I've attached a small part of an image to hopefully illustrate what I mean. This was shot RAW and opened with Adobe bridge at 300DPI. The exposure was pushed up by 0.30, but that's not a controlling factor. Particularly noticeable if you look at the material and the shadow, I don't think it's just the weave of the material I'm seeing.

This image is just a crop, not enlarged.

Shot at 1/60 f7.1 under strobes.

test.jpg


Could I get the thoughts of some others, particularly Canon users.
 
I had a 20D for around 18months and never noiticed it to be this bad.
I'm surprised it's like this if the settings are as you say they are.
Pushing the exposure will increase it a bit but i doubt to the level that's shown.

What are other images like?
What about natural light?
You don't say what lens you used - this can sometimes have an adverse affect on quality.

I've never used Adobe bridge before either - i opened my RAW images directly in photoshop and save them as TIFFs.
 
pushing exposure always has som effect like this. However it is quite pronounced in your example, I agree.

Do you brighten up the shadows in your images in the raw conversion process? Then you locally can get a much stronger push in exposure. To me it looks a bit like this.
 
The general consensus (I posted the same thing elsewhere) is that my image was under exposed, and that even the small bump in exposure had this effect on shadow detail.

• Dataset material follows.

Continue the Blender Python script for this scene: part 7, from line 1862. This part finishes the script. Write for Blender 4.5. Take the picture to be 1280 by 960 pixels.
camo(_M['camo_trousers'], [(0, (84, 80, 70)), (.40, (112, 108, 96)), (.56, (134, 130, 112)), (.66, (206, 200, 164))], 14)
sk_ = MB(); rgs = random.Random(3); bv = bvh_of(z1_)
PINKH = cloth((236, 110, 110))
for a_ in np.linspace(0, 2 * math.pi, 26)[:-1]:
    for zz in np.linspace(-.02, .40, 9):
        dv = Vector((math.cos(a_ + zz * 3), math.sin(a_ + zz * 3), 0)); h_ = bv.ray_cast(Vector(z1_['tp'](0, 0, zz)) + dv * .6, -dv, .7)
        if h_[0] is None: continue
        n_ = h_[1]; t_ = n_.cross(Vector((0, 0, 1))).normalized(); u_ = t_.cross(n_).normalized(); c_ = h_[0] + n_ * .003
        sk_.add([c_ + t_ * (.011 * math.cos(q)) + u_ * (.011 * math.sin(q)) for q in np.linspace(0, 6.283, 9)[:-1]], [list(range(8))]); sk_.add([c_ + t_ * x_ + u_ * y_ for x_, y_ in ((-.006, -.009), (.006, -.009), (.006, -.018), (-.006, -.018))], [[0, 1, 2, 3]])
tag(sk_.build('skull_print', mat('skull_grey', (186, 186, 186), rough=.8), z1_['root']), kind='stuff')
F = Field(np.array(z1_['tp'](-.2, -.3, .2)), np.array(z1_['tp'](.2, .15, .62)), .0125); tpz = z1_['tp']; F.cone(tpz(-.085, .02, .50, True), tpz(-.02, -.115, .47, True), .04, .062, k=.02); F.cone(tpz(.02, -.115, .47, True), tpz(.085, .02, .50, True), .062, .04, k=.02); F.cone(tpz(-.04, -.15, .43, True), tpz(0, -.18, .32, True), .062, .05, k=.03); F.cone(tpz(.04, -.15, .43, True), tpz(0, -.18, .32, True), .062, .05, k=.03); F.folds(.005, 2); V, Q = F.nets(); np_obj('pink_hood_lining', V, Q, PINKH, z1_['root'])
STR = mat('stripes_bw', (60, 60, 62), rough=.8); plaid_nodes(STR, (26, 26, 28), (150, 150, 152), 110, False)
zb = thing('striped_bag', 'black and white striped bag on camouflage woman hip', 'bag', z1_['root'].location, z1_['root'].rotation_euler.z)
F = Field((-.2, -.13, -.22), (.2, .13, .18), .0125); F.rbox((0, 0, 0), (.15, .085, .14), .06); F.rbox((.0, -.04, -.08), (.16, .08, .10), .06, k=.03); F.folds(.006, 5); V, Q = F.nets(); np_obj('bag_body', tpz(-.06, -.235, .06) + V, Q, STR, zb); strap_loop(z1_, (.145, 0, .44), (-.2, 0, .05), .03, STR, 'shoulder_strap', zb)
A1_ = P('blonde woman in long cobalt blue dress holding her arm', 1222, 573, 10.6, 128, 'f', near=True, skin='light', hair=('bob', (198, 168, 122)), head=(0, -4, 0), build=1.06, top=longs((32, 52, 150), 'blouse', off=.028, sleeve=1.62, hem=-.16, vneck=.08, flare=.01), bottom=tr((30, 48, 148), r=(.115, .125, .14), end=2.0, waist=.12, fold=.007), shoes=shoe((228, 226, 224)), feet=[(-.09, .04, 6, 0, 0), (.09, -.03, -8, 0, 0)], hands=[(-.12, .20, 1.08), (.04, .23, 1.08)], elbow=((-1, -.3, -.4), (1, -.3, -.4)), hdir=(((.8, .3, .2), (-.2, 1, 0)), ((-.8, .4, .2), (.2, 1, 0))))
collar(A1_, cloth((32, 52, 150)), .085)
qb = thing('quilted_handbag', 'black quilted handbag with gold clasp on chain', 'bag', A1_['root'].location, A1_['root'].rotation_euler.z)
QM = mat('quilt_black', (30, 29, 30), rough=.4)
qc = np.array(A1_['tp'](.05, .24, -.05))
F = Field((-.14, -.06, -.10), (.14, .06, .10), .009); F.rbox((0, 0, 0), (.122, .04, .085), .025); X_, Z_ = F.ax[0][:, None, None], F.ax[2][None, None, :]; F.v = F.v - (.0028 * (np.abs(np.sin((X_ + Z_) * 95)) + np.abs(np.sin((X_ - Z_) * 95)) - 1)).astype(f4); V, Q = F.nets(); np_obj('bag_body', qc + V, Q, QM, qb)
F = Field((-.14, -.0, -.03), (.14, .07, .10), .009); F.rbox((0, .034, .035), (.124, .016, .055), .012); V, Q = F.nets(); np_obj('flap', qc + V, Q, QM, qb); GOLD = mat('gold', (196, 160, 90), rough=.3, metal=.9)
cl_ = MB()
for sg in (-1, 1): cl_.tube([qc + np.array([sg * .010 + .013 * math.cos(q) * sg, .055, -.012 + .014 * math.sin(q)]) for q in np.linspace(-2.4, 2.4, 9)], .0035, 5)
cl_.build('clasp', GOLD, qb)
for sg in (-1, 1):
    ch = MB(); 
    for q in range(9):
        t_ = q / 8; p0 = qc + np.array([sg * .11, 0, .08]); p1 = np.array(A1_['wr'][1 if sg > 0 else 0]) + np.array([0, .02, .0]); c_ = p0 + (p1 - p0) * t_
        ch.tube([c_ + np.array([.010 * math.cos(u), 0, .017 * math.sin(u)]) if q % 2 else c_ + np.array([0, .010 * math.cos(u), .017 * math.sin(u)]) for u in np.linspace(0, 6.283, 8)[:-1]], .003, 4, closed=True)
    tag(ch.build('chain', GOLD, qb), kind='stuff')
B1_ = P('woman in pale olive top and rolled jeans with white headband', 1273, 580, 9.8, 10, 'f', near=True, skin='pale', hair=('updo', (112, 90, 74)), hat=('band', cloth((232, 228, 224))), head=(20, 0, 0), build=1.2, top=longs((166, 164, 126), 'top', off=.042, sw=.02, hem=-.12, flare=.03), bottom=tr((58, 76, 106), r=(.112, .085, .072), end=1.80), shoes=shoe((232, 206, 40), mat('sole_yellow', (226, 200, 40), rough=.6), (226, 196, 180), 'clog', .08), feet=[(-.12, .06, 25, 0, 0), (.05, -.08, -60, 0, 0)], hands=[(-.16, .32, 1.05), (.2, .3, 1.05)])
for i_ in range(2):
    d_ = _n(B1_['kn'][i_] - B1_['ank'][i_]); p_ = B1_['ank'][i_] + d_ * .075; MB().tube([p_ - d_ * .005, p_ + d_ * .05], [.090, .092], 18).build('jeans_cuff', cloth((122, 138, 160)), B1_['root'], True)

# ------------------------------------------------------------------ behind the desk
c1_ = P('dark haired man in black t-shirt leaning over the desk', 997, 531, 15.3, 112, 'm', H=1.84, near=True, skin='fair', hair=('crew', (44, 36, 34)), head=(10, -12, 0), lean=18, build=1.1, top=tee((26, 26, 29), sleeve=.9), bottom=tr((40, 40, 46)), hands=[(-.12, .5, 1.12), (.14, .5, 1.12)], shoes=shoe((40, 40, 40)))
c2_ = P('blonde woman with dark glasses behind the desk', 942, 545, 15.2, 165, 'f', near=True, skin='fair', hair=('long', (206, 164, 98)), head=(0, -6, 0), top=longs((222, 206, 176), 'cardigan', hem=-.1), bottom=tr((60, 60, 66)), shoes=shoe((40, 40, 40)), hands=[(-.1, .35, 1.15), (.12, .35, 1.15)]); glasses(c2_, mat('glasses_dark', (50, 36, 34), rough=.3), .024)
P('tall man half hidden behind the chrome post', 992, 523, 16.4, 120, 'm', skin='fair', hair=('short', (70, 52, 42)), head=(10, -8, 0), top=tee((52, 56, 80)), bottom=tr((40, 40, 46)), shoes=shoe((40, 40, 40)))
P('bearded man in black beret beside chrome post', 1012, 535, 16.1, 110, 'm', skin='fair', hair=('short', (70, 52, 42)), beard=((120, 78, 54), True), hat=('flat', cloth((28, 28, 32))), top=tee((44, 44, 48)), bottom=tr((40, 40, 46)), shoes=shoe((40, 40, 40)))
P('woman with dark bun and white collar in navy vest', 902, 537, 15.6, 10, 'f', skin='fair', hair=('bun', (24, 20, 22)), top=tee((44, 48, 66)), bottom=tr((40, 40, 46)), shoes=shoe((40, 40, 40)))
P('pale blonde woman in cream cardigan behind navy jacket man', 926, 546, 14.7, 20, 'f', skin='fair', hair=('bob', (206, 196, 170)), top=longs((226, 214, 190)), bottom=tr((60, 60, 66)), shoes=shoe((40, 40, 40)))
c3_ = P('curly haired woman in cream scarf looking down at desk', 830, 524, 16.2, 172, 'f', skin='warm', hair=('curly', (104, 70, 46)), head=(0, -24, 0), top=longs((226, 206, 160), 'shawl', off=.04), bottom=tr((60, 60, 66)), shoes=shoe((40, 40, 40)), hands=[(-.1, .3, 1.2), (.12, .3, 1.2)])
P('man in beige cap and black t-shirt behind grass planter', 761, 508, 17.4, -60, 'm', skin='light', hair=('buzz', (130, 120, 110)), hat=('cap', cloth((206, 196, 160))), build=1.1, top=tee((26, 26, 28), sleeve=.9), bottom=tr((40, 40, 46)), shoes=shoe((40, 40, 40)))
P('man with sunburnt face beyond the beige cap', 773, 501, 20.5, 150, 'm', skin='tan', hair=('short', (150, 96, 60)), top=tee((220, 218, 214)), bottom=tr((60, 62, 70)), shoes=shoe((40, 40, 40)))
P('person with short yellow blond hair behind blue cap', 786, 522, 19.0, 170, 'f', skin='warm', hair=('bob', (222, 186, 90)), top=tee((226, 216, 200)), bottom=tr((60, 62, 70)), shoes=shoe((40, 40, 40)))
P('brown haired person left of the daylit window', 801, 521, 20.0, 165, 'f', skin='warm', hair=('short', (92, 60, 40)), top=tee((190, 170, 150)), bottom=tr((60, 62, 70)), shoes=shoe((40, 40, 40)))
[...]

I did a quick comparison and this seems like a strong possibility. I intend to pay close attention to the histogram on my next shoot and see if I can do better.
 
You mentioned you shoot in RAW. Did you apply noise reduction as part of your post processing? RAW images are less sharp, and noisier than saving as JPEGs as noise reduction and sharpening form a big part of post processing of sensor data.
 
I have found that with some RAW software, the default noise reduction is zero. Turn that up and it should help.
 
Yeah. As I posted in another thread. I bought a book that was recommended to me called Real World Camera Raw with Photoshop CS by Bruce Fraser. It's already showing results.